Fiel a su camino biográfico, la etapa de Adelina de Viola como funcionaria del PEN (1991-1994) no puede leerse como una virtuosa obra técnica de gestión (en ese sentido, Adelina no fue una gran funcionaria), sino como un nuevo paso entre la salida de una “orgánica” y el ingreso a otra. Cuando se fue de la Ucedé, Adelina perdió la batalla contra el partido elitista de Alsogaray y se fue sola, no se llevó masa crítica del partido. Sin embargo, su entrada al gobierno no significó una inmediata entrada al PJ. Durante esos años de transición, Adelina mantuvo una influencia política y “operó” sobre las nuevas camadas dirigentes y militantes de la Ucedé para alentar la fuga de cuadros ucedeístas al peronismo.

Se podría decir que esta tarea tuvo un efecto diferido: si Adelina de Viola entró sola al gobierno y solitaria fue su adhesión orgánica al PJ en 1993, ese movimiento personal también revelaba anticipadamente un fenómeno político “de base” que se producía en la idiosincrasia fronteriza de la nueva cultura liberal: la conformación de una dirigencia juvenil peronista que había pasado por la escuela primaria de la Ucedé. No se pueden entender los Massa, los Monzó, los Gray (pensados como estereotipos del político profesional del partido de masas pos 2001) sin entender antes los desplazamientos pioneros de Adelina sobre el sistema político.

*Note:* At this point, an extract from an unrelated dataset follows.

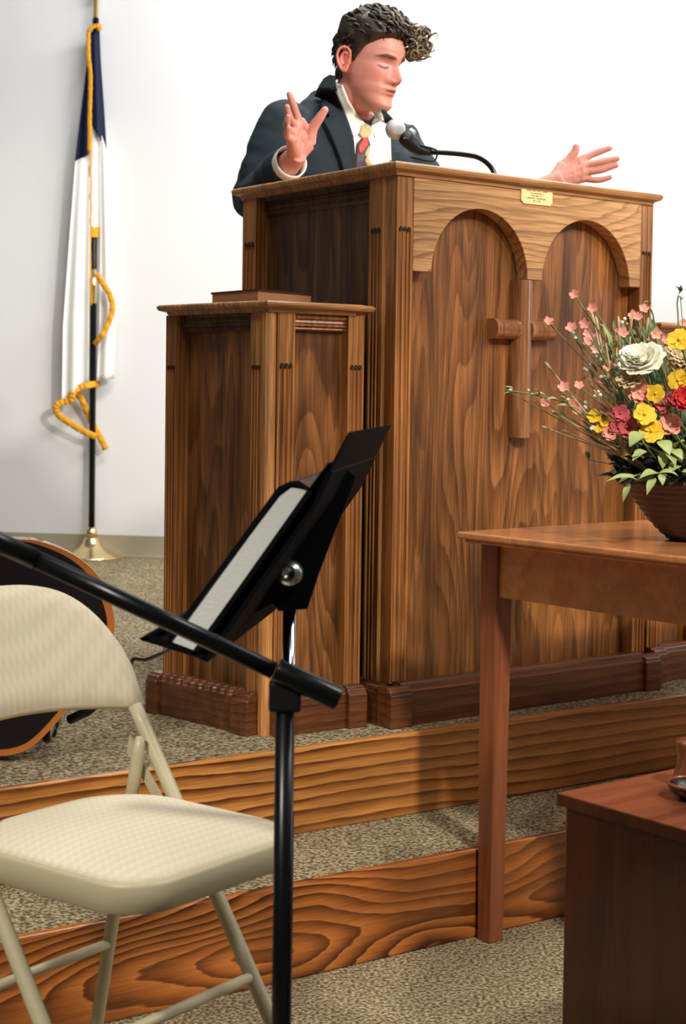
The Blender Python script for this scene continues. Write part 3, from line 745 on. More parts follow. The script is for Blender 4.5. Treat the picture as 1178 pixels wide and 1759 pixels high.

Finalmente, Adelina de Viola tendría su bendición justicialista: firmaría la ficha de afiliación, tiraría los deditos en v, cantaría la marchita, se abrazaría con El Tula, se la vería radiante cometiendo los excesos de la fe del converso, orgullosa de refregar por la cara del progresismo opositor esa avasallante impunidad cultural de mayorías del peronismo como partido del orden. Su llegada al PJ eclipsó la estelaridad liberal que le había dado la fama, y la convertiría en un áspero cuadro palaciego de la causa menemista en tanto “fin de la historia” de la realización del poder político liberal en la Argentina. Liberada ya de las urgencias de una representación “saldada”, el peronismo le brindaría más comodidad cultural para desplegar su talento atávico para la compadreada, para el exabrupto controlado, para el guiño y la provocación picaresca que la política todavía toleraba más en los hombres, para darle el peso justo a la puteada en el debate político, para encarnar cierto maquiavelismo barrial del éxito menemista. La luz protagónica de Adelina de Viola se apagaba porque la batalla cultural que ella misma había encendido en 1983 ya estaba ganada. El liberalismo ya no pertenecía más a Adelina: el liberalismo ya estaba en la calle, en las palabras, en las cosas y en la democracia.